Remont się udał mimo drobnych problemów - w mieszkaniu wygląda tak jak chcieliśmy. Mogę w końcu wrócić do standardowych treningów.

Co do akcentu biegowego to wystartowałem w dość kameralnym biegu przełajowym. Było to ledwie 8 km, ale po terenie mocno pofałdowanym - sporo podbiegów i zbiegów. 

Miałem nadzieję, że biegacze biegnący przede mną na tyle rozkopią śnieg na trasie, że będzie się dobrze biegło i nie będę się ślizgał. Niestety stało się na odwrót - biegacze udeptali śnieg i ja, biegnąc w końcówce stawki, biegłem po bardzo wyślizganej trasie. Na dzień dobry bieg zaczyna się od dość ostrego i długiego podbiegu. Umarłem. Nie mogłem złapać oddechu, nogi jeździły we wszystkie strony. Później były już nieco spokojniej. Powoli sobie truchtałem łapiąc oddech i walcząc z własnym ciałem. Wyszło ze mnie nietrenowanie biegania od kilku miesięcy i remoncik. Wczoraj biegłem, a przedwczoraj ok godziny 23 skończyłem malowanie. 
Jadąc na ten bieg ambitnie myślałem o poprawieniu rekordu życiowego tymczasem czas był gorszy od rekordu o ponad 10 minut - masakra. 

W każdym razie impreza bardzo udana, spotkania ze znajomymi udane, a dziś delikatnie czuję mięśnie nóg, ale nie tak mocno jak się spodziewałem. 
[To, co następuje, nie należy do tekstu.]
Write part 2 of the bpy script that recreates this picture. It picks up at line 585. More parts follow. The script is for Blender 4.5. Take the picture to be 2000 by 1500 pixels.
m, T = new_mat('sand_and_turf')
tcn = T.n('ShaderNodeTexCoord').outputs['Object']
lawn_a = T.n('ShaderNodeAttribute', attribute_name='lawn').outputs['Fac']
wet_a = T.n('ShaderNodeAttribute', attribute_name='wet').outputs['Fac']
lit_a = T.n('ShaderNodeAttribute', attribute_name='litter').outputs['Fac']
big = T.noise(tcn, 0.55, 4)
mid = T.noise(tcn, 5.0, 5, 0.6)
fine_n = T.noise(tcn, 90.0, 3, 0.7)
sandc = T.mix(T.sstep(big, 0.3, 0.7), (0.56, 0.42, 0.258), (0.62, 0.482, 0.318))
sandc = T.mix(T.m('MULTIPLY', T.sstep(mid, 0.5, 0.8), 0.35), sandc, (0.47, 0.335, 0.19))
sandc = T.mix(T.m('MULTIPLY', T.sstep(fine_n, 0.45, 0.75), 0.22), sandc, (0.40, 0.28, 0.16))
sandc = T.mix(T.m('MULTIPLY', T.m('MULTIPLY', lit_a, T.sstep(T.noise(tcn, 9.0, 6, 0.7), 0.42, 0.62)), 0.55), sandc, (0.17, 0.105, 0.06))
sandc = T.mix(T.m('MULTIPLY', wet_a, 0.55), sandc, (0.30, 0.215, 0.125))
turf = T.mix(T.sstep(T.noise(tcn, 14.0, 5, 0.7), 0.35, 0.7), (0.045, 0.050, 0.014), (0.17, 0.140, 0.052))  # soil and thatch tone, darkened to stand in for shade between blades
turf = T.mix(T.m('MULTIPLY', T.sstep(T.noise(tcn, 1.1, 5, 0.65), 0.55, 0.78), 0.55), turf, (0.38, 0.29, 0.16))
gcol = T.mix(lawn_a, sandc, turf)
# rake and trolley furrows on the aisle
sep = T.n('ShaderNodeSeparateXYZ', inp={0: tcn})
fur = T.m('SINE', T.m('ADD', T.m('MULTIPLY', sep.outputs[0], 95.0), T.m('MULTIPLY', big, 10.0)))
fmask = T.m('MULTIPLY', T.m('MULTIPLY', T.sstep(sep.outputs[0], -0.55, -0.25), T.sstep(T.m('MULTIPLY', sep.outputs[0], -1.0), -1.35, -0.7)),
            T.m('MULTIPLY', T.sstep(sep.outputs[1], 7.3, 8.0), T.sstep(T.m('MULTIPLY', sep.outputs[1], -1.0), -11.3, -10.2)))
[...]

Czas zacząć kolejny tydzień - tym razem już ze standardowymi treningami.
  • Sheng2

    Sheng2

    27 lutego 2013, 07:24

    Wstyd nie da się ukryć ale pracuję nad tematem

  • Azis.80

    Azis.80

    26 lutego 2013, 14:07

    Buuuu ale wstyd 10 minut aż 10 :O heh bierz się za siebie bo Cię nie poznaje ;)

  • mikelka

    mikelka

    25 lutego 2013, 14:52

    :) i po wszystkim

  • Aziya

    Aziya

    25 lutego 2013, 14:00

    Dałeś sobie wycisk :) Fajnie, że remont skończony :) Miłego dnia!